On the other hand, technology also enables competition. Low-cost copying and production from China and elsewhere, inexpensive contract manufacturing that permits designs to be easily sourced from parts manufacturers and low-cost 3-D printing have lowered barriers to entry. Businesses can no longer rely solely upon R&D, manufacturing skill, efficiency or first-mover advantages to protect their competitive advantage.

The courts are trying to determine whether a Direct Technologies flash drive with the design of Electronic Arts’ Sims Plumbob icon can qualify for copyright protection. Kirsi L-M via flickr, CC BY-NC-ND

As a result, protection of product appearance through copyright, design patents and trademark is of growing importance to consumer product industries. The lower courts are seeing numerous cases in this area, such as disputes over trademark rights in the design of Chuck Taylor shoes, design patent rights in inflatable lounge chairs and the copyright in a flash drive design based upon the Sims Plumbob icon.

The perils of expansive design rights

Both consumers and businesses have reason to be concerned about the ramifications of aggressive expansion of IP protection of design in functional products.

Pro-IP rights decisions by the court in Samsung v.

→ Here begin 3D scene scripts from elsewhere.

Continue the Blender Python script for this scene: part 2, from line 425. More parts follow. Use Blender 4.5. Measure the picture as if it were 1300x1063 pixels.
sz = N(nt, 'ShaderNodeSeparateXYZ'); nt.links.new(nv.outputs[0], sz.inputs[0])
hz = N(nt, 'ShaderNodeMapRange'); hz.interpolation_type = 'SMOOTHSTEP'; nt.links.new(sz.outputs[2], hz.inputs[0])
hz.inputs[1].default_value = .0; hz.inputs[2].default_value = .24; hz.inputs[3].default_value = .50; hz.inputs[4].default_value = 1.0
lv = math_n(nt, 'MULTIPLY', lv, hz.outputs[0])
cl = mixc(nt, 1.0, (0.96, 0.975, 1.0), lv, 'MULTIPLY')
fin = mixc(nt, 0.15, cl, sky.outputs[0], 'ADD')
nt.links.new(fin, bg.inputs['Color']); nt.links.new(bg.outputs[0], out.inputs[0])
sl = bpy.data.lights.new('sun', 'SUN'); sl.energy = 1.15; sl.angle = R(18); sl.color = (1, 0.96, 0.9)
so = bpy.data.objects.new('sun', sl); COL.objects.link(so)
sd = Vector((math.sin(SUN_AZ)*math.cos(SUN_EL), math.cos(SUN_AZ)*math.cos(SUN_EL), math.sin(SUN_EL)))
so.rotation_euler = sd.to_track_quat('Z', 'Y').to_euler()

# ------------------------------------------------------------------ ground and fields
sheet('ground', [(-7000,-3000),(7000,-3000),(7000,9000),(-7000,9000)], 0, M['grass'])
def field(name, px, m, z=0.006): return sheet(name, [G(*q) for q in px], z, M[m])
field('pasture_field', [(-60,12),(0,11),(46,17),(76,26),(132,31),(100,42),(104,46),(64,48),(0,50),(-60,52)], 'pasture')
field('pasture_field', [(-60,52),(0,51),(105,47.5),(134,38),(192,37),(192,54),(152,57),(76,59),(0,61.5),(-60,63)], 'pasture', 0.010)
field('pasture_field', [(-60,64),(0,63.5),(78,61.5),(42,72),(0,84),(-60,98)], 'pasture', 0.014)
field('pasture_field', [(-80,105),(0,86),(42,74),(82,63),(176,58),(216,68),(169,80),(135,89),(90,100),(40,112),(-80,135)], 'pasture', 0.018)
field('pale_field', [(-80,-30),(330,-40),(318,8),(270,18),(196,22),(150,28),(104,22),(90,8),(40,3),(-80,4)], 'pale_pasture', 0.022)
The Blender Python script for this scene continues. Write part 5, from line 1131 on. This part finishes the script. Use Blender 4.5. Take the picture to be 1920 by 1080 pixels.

Apple and Star Athletica v. Varsity Brands could strengthen the intellectual property rights of the first business to create (or seek to protect) a design, but at the expense of competition and consumer choice. Utility patents are expensive to obtain and maintain, subject to rigorous examination and have relatively short time limits. If companies can use more easily obtainable aesthetic design rights to avoid the deliberate legal hurdles against functional protection, they can limit competition, leading to higher prices and fewer options in the marketplace for consumers.

Unfortunately, the solution is not as simple as denying intellectual property protection to the design features of functional products. Without some protection, competitors can easily appropriate the market share earned by those who invest in innovative design.

Taken to an extreme, a complete disconnect between function and form could enable counterfeiting and piracy. This is particularly true if some consumers are willing to accept a trade-off of lower quality or functionality of a lookalike car or chair in exchange for a lower price.

Intellectual property policy represents a delicate balance between innovation incentives and competition. When that balance is disrupted or simply reset, it is everyone’s concern.